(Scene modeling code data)
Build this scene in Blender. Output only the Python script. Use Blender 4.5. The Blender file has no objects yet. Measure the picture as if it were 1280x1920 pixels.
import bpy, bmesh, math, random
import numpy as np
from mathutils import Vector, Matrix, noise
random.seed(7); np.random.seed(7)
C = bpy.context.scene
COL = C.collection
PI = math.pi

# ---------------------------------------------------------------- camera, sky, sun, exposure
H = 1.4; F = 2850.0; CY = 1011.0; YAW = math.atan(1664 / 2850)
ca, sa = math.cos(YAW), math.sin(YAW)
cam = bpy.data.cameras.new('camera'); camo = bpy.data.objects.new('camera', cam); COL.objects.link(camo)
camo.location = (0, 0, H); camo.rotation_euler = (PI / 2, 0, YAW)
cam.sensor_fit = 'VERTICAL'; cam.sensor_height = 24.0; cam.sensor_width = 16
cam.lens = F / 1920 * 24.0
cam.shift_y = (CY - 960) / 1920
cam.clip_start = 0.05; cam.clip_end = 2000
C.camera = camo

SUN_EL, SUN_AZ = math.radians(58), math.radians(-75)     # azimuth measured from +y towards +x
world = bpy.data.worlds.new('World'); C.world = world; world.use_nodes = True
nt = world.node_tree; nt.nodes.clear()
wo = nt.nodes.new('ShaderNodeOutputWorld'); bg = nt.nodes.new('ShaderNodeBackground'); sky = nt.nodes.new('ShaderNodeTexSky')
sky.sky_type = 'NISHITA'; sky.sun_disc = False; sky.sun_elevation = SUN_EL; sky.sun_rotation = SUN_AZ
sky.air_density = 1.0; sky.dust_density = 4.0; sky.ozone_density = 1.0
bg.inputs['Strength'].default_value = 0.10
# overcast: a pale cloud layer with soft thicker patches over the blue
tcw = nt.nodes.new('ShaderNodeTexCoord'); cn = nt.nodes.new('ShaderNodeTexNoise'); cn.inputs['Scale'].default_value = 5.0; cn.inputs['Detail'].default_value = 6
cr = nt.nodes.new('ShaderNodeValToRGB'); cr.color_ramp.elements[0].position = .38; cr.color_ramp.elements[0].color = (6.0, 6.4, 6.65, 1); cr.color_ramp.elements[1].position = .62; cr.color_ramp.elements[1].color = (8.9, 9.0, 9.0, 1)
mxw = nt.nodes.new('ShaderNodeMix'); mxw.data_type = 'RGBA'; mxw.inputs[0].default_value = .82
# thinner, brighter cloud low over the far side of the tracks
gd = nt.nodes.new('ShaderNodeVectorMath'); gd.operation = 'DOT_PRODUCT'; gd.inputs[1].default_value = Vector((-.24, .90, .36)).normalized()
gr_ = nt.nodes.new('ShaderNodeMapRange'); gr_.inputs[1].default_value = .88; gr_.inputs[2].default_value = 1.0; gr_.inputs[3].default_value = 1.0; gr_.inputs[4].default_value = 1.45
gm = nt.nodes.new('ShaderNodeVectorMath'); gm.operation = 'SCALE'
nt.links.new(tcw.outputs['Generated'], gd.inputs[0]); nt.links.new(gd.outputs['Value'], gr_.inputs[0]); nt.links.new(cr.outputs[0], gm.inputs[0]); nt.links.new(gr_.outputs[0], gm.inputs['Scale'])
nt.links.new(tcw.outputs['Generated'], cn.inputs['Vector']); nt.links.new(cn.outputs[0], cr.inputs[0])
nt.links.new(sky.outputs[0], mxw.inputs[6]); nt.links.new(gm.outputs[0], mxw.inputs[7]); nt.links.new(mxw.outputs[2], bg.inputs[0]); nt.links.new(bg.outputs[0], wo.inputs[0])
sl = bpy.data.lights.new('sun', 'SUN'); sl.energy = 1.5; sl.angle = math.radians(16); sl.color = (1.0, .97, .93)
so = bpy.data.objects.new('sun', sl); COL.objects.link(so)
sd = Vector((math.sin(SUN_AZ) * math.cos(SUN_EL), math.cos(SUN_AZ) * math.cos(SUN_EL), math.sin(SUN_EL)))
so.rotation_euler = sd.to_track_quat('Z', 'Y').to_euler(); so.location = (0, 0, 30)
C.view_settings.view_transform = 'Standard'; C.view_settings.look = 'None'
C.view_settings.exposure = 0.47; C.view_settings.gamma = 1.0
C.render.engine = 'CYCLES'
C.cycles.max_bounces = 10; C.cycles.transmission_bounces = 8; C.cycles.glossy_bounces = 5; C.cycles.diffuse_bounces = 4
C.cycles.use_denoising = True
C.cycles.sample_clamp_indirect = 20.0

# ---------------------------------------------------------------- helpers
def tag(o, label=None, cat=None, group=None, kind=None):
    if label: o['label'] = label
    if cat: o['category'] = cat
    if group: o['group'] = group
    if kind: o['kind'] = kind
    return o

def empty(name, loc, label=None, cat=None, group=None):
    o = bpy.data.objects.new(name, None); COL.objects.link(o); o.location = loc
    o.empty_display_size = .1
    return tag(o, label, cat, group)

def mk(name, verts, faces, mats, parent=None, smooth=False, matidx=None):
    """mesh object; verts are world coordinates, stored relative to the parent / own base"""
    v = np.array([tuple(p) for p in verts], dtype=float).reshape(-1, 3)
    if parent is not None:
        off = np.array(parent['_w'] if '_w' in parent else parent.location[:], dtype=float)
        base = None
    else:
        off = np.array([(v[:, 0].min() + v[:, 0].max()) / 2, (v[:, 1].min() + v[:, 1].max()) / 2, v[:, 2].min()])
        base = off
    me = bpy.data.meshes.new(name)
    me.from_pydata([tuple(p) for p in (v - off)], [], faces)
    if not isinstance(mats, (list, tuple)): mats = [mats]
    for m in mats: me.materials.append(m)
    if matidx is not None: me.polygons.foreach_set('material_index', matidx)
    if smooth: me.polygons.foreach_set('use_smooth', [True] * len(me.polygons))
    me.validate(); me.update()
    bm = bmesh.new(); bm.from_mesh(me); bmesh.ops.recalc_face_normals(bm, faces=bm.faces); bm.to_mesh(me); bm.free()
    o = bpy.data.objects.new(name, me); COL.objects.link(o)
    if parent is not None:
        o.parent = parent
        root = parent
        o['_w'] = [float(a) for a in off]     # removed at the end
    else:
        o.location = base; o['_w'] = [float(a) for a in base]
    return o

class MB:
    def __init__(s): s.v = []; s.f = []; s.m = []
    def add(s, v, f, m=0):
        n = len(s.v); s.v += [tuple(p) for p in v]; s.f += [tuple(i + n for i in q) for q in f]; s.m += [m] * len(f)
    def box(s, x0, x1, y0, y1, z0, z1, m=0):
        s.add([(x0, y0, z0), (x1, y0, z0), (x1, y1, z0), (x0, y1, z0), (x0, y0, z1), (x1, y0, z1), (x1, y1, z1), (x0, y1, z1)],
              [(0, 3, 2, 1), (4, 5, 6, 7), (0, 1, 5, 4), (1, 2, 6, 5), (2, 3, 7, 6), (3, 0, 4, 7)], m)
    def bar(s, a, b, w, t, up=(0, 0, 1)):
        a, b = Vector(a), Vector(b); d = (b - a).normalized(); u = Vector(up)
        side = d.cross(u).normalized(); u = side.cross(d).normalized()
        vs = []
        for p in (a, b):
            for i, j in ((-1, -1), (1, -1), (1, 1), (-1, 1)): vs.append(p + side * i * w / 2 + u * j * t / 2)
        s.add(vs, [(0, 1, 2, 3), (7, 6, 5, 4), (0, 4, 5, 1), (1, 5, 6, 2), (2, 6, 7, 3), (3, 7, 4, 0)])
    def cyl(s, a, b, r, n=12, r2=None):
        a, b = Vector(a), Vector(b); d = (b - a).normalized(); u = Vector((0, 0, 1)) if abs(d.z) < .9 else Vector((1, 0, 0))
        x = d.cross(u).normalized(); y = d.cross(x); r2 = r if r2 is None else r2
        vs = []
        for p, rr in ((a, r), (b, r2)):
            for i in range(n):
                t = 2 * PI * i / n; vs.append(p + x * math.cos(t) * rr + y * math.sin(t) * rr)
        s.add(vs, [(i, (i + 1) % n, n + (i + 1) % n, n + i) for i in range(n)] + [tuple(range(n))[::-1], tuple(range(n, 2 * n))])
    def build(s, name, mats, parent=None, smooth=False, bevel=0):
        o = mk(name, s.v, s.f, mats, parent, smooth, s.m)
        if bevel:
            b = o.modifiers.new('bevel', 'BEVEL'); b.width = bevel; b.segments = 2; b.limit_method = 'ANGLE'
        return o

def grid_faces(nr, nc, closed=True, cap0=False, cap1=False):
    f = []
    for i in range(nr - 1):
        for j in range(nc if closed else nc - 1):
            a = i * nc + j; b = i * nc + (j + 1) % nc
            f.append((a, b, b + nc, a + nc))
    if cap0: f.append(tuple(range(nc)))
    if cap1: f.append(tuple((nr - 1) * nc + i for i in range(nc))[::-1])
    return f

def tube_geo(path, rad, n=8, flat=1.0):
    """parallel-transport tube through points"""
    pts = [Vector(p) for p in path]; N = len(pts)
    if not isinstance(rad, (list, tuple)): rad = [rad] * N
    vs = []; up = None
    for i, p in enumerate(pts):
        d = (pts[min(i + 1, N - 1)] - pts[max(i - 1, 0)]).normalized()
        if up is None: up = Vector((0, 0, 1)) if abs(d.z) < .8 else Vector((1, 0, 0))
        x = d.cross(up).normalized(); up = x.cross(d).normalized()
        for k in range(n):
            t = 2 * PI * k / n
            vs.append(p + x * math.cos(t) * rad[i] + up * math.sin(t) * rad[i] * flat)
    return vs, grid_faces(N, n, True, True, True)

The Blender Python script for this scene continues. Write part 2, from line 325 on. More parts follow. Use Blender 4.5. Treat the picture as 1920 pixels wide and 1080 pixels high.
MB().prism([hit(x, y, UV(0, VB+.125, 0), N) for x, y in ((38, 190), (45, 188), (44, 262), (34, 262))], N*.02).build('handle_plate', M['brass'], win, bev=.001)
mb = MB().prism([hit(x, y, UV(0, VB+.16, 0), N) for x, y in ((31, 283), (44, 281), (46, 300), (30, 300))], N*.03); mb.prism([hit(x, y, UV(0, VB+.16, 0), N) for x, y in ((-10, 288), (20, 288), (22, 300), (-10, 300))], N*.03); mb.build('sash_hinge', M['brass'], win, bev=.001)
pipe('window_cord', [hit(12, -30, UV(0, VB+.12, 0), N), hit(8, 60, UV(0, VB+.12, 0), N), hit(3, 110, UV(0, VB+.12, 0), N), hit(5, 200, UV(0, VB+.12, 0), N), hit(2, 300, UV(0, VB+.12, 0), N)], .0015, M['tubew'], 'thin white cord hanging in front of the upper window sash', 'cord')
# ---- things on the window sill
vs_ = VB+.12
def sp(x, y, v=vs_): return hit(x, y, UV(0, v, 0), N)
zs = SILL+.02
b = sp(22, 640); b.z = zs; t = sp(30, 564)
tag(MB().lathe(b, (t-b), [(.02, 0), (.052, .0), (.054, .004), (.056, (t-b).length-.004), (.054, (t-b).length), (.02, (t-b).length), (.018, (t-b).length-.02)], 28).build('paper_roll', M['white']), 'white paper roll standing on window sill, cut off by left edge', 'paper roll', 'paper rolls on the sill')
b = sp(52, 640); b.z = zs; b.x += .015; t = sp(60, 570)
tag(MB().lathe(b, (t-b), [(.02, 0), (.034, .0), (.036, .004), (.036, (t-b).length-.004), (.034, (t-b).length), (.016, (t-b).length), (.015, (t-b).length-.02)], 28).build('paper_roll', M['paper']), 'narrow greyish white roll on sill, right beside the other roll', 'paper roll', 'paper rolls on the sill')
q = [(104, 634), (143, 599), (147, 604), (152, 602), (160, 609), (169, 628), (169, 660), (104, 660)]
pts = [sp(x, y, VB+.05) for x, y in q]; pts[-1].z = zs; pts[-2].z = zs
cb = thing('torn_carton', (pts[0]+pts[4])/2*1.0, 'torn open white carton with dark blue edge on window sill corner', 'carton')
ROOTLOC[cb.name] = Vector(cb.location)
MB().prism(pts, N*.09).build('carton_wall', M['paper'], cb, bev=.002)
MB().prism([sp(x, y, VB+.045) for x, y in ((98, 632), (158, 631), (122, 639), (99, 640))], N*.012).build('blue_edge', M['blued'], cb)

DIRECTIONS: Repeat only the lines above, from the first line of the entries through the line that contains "PI = math.pi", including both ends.

RESULT OF THIS TASK:
Build this scene in Blender. Output only the Python script. Use Blender 4.5. The Blender file has no objects yet. Measure the picture as if it were 1280x1920 pixels.
import bpy, bmesh, math, random
import numpy as np
from mathutils import Vector, Matrix, noise
random.seed(7); np.random.seed(7)
C = bpy.context.scene
COL = C.collection
PI = math.pi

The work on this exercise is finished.